The 7 Best Christmas Movies That Aren’t ‘Christmas’ Movies
The unsung heroes of the holiday movie season.
We are all tired of talking about Love, Actually (actually, we have been for years!) and we’re guaranteed to be forced to watch It’s a Wonderful Life and/or a Christmas Story at some point this week. But Christmas movies come in all shapes and sizes, and some are not suitable for family gatherings. Here a few movies to get you in the spirit without sugar-coating the dark side of the holidays.
Just Friends
Ryan Reynolds is Chris Brander, a former fat kid-turned-hotshot Hollywood record executive who accidentally (literally) lands near his New Jersey childhood home right around the holidays — along with a famous, insane pop star who thinks she is his girlfriend.
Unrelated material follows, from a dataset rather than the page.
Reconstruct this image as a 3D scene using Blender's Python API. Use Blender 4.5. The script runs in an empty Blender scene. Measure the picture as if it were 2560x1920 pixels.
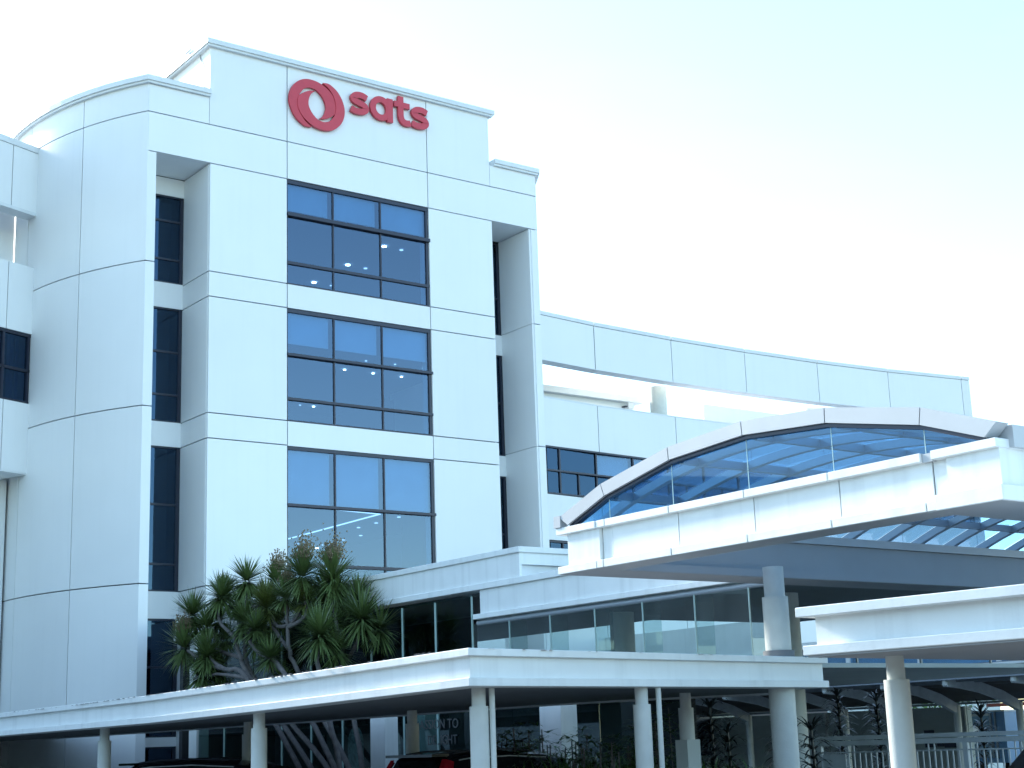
import bpy, bmesh, math, random
from mathutils import Vector, Matrix
random.seed(7)
S = bpy.context.scene
COL = S.collection
R = math.radians

# ------------------------------------------------------------------ camera
cam_d = bpy.data.cameras.new('camera'); cam = bpy.data.objects.new('camera', cam_d); COL.objects.link(cam)
cam_d.sensor_width = 36.0; cam_d.lens = 54.49; cam_d.clip_end = 4000; cam_d.clip_start = 0.2
rt = Vector((0.80645728, -0.59033323, -0.03366511)); up = Vector((-0.10647892, -0.20099392, 0.97378832)); fw = Vector((0.58162608, 0.78173405, 0.22495105))
m3 = Matrix((rt, up, -fw)).transposed()
cam.matrix_world = Matrix.Translation((-16.892, -40.0, 1.6)) @ m3.to_4x4()
S.camera = cam
# ------------------------------------------------------------------ light
SUN_EL, SUN_ROT = R(28), R(-13)
w = bpy.data.worlds.new('World'); S.world = w; w.use_nodes = True
nt = w.node_tree; nt.nodes.clear()
sky = nt.nodes.new('ShaderNodeTexSky'); sky.sky_type = 'NISHITA'; sky.sun_disc = False
sky.sun_elevation = SUN_EL; sky.sun_rotation = SUN_ROT; sky.air_density = 1.0; sky.dust_density = 0.4; sky.ozone_density = 1.0
bg = nt.nodes.new('ShaderNodeBackground'); bg.inputs[1].default_value = 0.15
wo = nt.nodes.new('ShaderNodeOutputWorld')
tn = nt.nodes.new('ShaderNodeVectorMath'); tn.operation = 'MULTIPLY'; tn.inputs[1].default_value = (.90, 1.0, .97)
nt.links.new(sky.outputs[0], tn.inputs[0]); tc = nt.nodes.new('ShaderNodeTexCoord'); st = nt.nodes.new('ShaderNodeVectorMath'); st.operation = 'MULTIPLY'; st.inputs[1].default_value = (1.2, 1.2, 4.0)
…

The Christmas season is in full swing, and his high school best friend and longtime crush Jamie is still living in town. He tried to pursue her but the odds are hilariously against him. Just Friends is an unsung hero of both Christmas movies and romantic comedies; Anna Faris has never been funnier. It also gave us “He skis in his jeans!”
Die Hard
Christmas is in more than just the background of Die Hard. The movie takes place on Christmas Eve, during an office Christmas party. There are Christmas trees all over the place, and Christmas music is on the soundtrack. But more importantly, Die Hard is about redemption and renewal and finding out you’re a better person that you thought you were once you stopped thinking only of yourself.
Bridget Jones’ Diary
Bridget Jones’ Diary is a rom-com that spans all seasons, but a key plot point is bookended by the Christmas/New Year’s holidays: Bridget first meets Mark Darcy at a family holiday party, and takes note of his terrible sweater. A year later, they run into each other at an ugly dress holiday party again — the kind that people started throwing “ironically” a few years ago Yep: Bridget Jones invented the Ugly Sweater Party.
Kiss Kiss Bang Bang
Shane Black’s Los Angeles crime caper takes place during the holiday season, and kicks off with Robert Downey Jr.’s character robbing a toy store, in part because of the tried-and-true Christmas movie trope of needing a hard-to-find gift for his kid. Enter an old high-school sweetheart, Michelle Monaghan, who dresses in a sexy Santa suit, while Downey complains about the vapidness of L.A. It kind of reminds you of another Robert Downey Jr. movie set during the holidays…
Less Than Zero
Brett Easton Ellis hated the film adaptation of his novel about drug-fueled excess among entitled eighties youth, which opens on the most insane Christmas party — or rather, a “Fuck Christmas” Party — made with a budget no one under 21 should ever have access to. And in keeping with conventional Christmas movie themes, Downey’s drug-addicted Julian and his fed-up father struggle to salvage their relationship, and there’s a semi-happy ending.
Edward Scissorhands
Tim Burton‘s sad and beautiful movie about the fetishization and rejection of unusual people has a sad and beautiful Christmas sequence, in which Winona Ryder dances in “snow” that is a byproduct of Edward Scissorhand’s ice-sculpting. After Edward is forced into exile from the California community, he continues to shower the neighborhood with snow in perpetuity. Both Burton and composer Danny Elfman have said that Edwards Scissorhands is their most prized film. It is also one of my all time personal favorites, but that’s not why we’re here.
Eyes Wide Shut
Christmas is not the first thing you think about when you think about Eyes Wide Shut, but Eyes Wide Shut is wall-to-wall Christmas. It opens as Tom Cruise and Nicole Kidman get ready for a Christmas party, there are Christmas trees in nearly every scene, and the protagonist’s illicit adventures have a bizarro Ebenezer Scrooge aspect to them. Notable: As a recent Rolling Stone story pointed out, Stanley Kubrick initially wanted to write the main characters as Jewish, and first considered Woody Allen for the role (many years before the film was produced).